>>>
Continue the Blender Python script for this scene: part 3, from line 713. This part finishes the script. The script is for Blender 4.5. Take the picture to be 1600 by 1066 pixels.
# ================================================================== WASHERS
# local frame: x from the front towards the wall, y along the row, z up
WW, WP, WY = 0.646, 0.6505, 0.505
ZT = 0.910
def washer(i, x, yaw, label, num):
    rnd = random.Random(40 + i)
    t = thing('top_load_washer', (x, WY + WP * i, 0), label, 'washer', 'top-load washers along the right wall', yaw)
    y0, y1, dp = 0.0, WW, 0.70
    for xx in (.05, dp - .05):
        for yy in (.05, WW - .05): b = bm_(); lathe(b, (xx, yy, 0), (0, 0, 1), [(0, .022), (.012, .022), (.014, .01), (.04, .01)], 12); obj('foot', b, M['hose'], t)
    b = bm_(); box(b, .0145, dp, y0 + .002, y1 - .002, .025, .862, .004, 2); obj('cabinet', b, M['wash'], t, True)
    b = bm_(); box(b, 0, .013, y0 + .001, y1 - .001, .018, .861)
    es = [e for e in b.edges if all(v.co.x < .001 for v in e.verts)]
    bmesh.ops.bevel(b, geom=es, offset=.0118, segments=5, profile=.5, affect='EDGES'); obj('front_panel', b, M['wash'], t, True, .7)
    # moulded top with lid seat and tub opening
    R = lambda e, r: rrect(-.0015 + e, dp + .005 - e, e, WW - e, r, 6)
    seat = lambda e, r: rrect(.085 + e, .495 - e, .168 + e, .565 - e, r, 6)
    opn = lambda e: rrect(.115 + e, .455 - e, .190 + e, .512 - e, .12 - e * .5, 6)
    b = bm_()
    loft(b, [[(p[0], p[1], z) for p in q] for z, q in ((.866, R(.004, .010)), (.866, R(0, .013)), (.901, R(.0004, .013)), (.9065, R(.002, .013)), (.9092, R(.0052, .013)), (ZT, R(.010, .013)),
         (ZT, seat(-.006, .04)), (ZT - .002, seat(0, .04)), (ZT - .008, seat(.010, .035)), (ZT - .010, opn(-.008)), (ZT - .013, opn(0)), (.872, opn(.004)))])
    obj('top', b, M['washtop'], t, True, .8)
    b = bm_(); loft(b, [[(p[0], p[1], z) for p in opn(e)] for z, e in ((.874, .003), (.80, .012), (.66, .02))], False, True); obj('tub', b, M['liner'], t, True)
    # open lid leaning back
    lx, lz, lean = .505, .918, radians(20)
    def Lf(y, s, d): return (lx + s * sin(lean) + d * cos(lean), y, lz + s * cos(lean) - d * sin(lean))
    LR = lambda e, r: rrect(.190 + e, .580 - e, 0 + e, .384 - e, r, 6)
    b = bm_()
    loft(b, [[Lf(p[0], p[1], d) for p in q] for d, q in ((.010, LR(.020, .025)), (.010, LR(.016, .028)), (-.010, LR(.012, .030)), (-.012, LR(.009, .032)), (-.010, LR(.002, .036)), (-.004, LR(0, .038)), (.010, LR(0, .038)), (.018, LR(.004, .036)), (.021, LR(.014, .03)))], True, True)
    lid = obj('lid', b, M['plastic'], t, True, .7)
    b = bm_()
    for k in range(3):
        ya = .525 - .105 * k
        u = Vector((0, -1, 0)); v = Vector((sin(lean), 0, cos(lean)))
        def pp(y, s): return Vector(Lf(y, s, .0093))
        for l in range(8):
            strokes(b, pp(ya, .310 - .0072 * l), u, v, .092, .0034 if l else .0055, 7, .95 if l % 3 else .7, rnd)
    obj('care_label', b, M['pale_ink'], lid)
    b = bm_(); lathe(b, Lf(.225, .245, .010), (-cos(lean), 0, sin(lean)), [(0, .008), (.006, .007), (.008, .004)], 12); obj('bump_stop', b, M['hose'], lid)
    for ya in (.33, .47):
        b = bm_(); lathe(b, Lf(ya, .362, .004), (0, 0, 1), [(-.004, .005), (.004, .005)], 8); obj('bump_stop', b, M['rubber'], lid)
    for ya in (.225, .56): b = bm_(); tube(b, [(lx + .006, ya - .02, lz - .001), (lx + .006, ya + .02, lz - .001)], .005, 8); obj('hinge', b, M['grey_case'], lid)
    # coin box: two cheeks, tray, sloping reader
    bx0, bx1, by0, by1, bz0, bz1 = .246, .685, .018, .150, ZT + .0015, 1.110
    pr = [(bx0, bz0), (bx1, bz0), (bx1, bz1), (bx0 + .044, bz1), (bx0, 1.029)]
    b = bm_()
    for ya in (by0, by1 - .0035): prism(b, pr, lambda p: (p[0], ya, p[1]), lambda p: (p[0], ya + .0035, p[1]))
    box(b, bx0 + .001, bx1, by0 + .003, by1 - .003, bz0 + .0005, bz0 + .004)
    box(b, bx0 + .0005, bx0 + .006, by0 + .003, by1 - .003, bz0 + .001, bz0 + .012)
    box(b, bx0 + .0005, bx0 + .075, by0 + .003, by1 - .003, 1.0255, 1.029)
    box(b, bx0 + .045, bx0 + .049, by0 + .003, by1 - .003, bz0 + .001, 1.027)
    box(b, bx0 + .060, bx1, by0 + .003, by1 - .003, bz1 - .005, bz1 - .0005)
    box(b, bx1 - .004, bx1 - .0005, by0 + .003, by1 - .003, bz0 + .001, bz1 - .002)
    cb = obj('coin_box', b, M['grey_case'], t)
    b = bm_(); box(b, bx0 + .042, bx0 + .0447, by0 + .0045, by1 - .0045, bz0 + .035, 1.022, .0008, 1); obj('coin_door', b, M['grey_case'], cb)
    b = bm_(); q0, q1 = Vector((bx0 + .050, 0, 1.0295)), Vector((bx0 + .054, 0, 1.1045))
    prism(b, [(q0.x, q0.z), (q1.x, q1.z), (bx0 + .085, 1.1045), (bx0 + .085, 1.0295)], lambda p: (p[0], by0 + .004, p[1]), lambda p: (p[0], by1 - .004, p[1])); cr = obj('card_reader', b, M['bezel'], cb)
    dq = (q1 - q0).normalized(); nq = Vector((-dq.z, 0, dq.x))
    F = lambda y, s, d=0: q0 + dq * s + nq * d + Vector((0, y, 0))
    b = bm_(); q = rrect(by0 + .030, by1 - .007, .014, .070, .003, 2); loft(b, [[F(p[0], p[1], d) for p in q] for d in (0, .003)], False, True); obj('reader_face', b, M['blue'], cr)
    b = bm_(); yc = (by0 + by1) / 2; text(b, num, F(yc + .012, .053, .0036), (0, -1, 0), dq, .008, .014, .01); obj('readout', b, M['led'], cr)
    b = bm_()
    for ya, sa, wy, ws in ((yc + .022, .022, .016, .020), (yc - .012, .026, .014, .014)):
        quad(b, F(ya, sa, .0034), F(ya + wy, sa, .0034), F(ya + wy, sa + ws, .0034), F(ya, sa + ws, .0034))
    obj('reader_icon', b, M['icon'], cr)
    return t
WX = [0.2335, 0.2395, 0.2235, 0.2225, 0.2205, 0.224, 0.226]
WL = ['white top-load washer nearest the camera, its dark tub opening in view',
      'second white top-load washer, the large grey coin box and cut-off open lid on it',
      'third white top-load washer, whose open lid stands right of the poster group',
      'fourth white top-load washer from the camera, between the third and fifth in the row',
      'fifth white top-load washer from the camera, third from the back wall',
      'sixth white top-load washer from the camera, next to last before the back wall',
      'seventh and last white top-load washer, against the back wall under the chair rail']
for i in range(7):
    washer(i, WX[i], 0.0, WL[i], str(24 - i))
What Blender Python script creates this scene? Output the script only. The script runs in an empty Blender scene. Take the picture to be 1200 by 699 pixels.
<<<
> _Exercise_
Please return the data above exactly as given.

> _Result of the exercise_
Continue the Blender Python script for this scene: part 3, from line 713. This part finishes the script. The script is for Blender 4.5. Take the picture to be 1600 by 1066 pixels.
# ================================================================== WASHERS
# local frame: x from the front towards the wall, y along the row, z up
WW, WP, WY = 0.646, 0.6505, 0.505
ZT = 0.910
def washer(i, x, yaw, label, num):
    rnd = random.Random(40 + i)
    t = thing('top_load_washer', (x, WY + WP * i, 0), label, 'washer', 'top-load washers along the right wall', yaw)
    y0, y1, dp = 0.0, WW, 0.70
    for xx in (.05, dp - .05):
        for yy in (.05, WW - .05): b = bm_(); lathe(b, (xx, yy, 0), (0, 0, 1), [(0, .022), (.012, .022), (.014, .01), (.04, .01)], 12); obj('foot', b, M['hose'], t)
    b = bm_(); box(b, .0145, dp, y0 + .002, y1 - .002, .025, .862, .004, 2); obj('cabinet', b, M['wash'], t, True)
    b = bm_(); box(b, 0, .013, y0 + .001, y1 - .001, .018, .861)
    es = [e for e in b.edges if all(v.co.x < .001 for v in e.verts)]
    bmesh.ops.bevel(b, geom=es, offset=.0118, segments=5, profile=.5, affect='EDGES'); obj('front_panel', b, M['wash'], t, True, .7)
    # moulded top with lid seat and tub opening
    R = lambda e, r: rrect(-.0015 + e, dp + .005 - e, e, WW - e, r, 6)
    seat = lambda e, r: rrect(.085 + e, .495 - e, .168 + e, .565 - e, r, 6)
    opn = lambda e: rrect(.115 + e, .455 - e, .190 + e, .512 - e, .12 - e * .5, 6)
    b = bm_()
    loft(b, [[(p[0], p[1], z) for p in q] for z, q in ((.866, R(.004, .010)), (.866, R(0, .013)), (.901, R(.0004, .013)), (.9065, R(.002, .013)), (.9092, R(.0052, .013)), (ZT, R(.010, .013)),
         (ZT, seat(-.006, .04)), (ZT - .002, seat(0, .04)), (ZT - .008, seat(.010, .035)), (ZT - .010, opn(-.008)), (ZT - .013, opn(0)), (.872, opn(.004)))])
    obj('top', b, M['washtop'], t, True, .8)
    b = bm_(); loft(b, [[(p[0], p[1], z) for p in opn(e)] for z, e in ((.874, .003), (.80, .012), (.66, .02))], False, True); obj('tub', b, M['liner'], t, True)
    # open lid leaning back
    lx, lz, lean = .505, .918, radians(20)
    def Lf(y, s, d): return (lx + s * sin(lean) + d * cos(lean), y, lz + s * cos(lean) - d * sin(lean))
    LR = lambda e, r: rrect(.190 + e, .580 - e, 0 + e, .384 - e, r, 6)
    b = bm_()
    loft(b, [[Lf(p[0], p[1], d) for p in q] for d, q in ((.010, LR(.020, .025)), (.010, LR(.016, .028)), (-.010, LR(.012, .030)), (-.012, LR(.009, .032)), (-.010, LR(.002, .036)), (-.004, LR(0, .038)), (.010, LR(0, .038)), (.018, LR(.004, .036)), (.021, LR(.014, .03)))], True, True)
    lid = obj('lid', b, M['plastic'], t, True, .7)
    b = bm_()
    for k in range(3):
        ya = .525 - .105 * k
        u = Vector((0, -1, 0)); v = Vector((sin(lean), 0, cos(lean)))
        def pp(y, s): return Vector(Lf(y, s, .0093))
        for l in range(8):
            strokes(b, pp(ya, .310 - .0072 * l), u, v, .092, .0034 if l else .0055, 7, .95 if l % 3 else .7, rnd)
    obj('care_label', b, M['pale_ink'], lid)
    b = bm_(); lathe(b, Lf(.225, .245, .010), (-cos(lean), 0, sin(lean)), [(0, .008), (.006, .007), (.008, .004)], 12); obj('bump_stop', b, M['hose'], lid)
    for ya in (.33, .47):
        b = bm_(); lathe(b, Lf(ya, .362, .004), (0, 0, 1), [(-.004, .005), (.004, .005)], 8); obj('bump_stop', b, M['rubber'], lid)
    for ya in (.225, .56): b = bm_(); tube(b, [(lx + .006, ya - .02, lz - .001), (lx + .006, ya + .02, lz - .001)], .005, 8); obj('hinge', b, M['grey_case'], lid)
    # coin box: two cheeks, tray, sloping reader
    bx0, bx1, by0, by1, bz0, bz1 = .246, .685, .018, .150, ZT + .0015, 1.110
    pr = [(bx0, bz0), (bx1, bz0), (bx1, bz1), (bx0 + .044, bz1), (bx0, 1.029)]
    b = bm_()
    for ya in (by0, by1 - .0035): prism(b, pr, lambda p: (p[0], ya, p[1]), lambda p: (p[0], ya + .0035, p[1]))
    box(b, bx0 + .001, bx1, by0 + .003, by1 - .003, bz0 + .0005, bz0 + .004)
    box(b, bx0 + .0005, bx0 + .006, by0 + .003, by1 - .003, bz0 + .001, bz0 + .012)
    box(b, bx0 + .0005, bx0 + .075, by0 + .003, by1 - .003, 1.0255, 1.029)
    box(b, bx0 + .045, bx0 + .049, by0 + .003, by1 - .003, bz0 + .001, 1.027)
    box(b, bx0 + .060, bx1, by0 + .003, by1 - .003, bz1 - .005, bz1 - .0005)
    box(b, bx1 - .004, bx1 - .0005, by0 + .003, by1 - .003, bz0 + .001, bz1 - .002)
    cb = obj('coin_box', b, M['grey_case'], t)
    b = bm_(); box(b, bx0 + .042, bx0 + .0447, by0 + .0045, by1 - .0045, bz0 + .035, 1.022, .0008, 1); obj('coin_door', b, M['grey_case'], cb)
    b = bm_(); q0, q1 = Vector((bx0 + .050, 0, 1.0295)), Vector((bx0 + .054, 0, 1.1045))
    prism(b, [(q0.x, q0.z), (q1.x, q1.z), (bx0 + .085, 1.1045), (bx0 + .085, 1.0295)], lambda p: (p[0], by0 + .004, p[1]), lambda p: (p[0], by1 - .004, p[1])); cr = obj('card_reader', b, M['bezel'], cb)
    dq = (q1 - q0).normalized(); nq = Vector((-dq.z, 0, dq.x))
    F = lambda y, s, d=0: q0 + dq * s + nq * d + Vector((0, y, 0))
    b = bm_(); q = rrect(by0 + .030, by1 - .007, .014, .070, .003, 2); loft(b, [[F(p[0], p[1], d) for p in q] for d in (0, .003)], False, True); obj('reader_face', b, M['blue'], cr)
    b = bm_(); yc = (by0 + by1) / 2; text(b, num, F(yc + .012, .053, .0036), (0, -1, 0), dq, .008, .014, .01); obj('readout', b, M['led'], cr)
    b = bm_()
    for ya, sa, wy, ws in ((yc + .022, .022, .016, .020), (yc - .012, .026, .014, .014)):
        quad(b, F(ya, sa, .0034), F(ya + wy, sa, .0034), F(ya + wy, sa + ws, .0034), F(ya, sa + ws, .0034))
    obj('reader_icon', b, M['icon'], cr)
    return t
WX = [0.2335, 0.2395, 0.2235, 0.2225, 0.2205, 0.224, 0.226]
WL = ['white top-load washer nearest the camera, its dark tub opening in view',
      'second white top-load washer, the large grey coin box and cut-off open lid on it',
      'third white top-load washer, whose open lid stands right of the poster group',
      'fourth white top-load washer from the camera, between the third and fifth in the row',
      'fifth white top-load washer from the camera, third from the back wall',
      'sixth white top-load washer from the camera, next to last before the back wall',
      'seventh and last white top-load washer, against the back wall under the chair rail']
for i in range(7):
    washer(i, WX[i], 0.0, WL[i], str(24 - i))
What Blender Python script creates this scene? Output the script only. The script runs in an empty Blender scene. Take the picture to be 1200 by 699 pixels.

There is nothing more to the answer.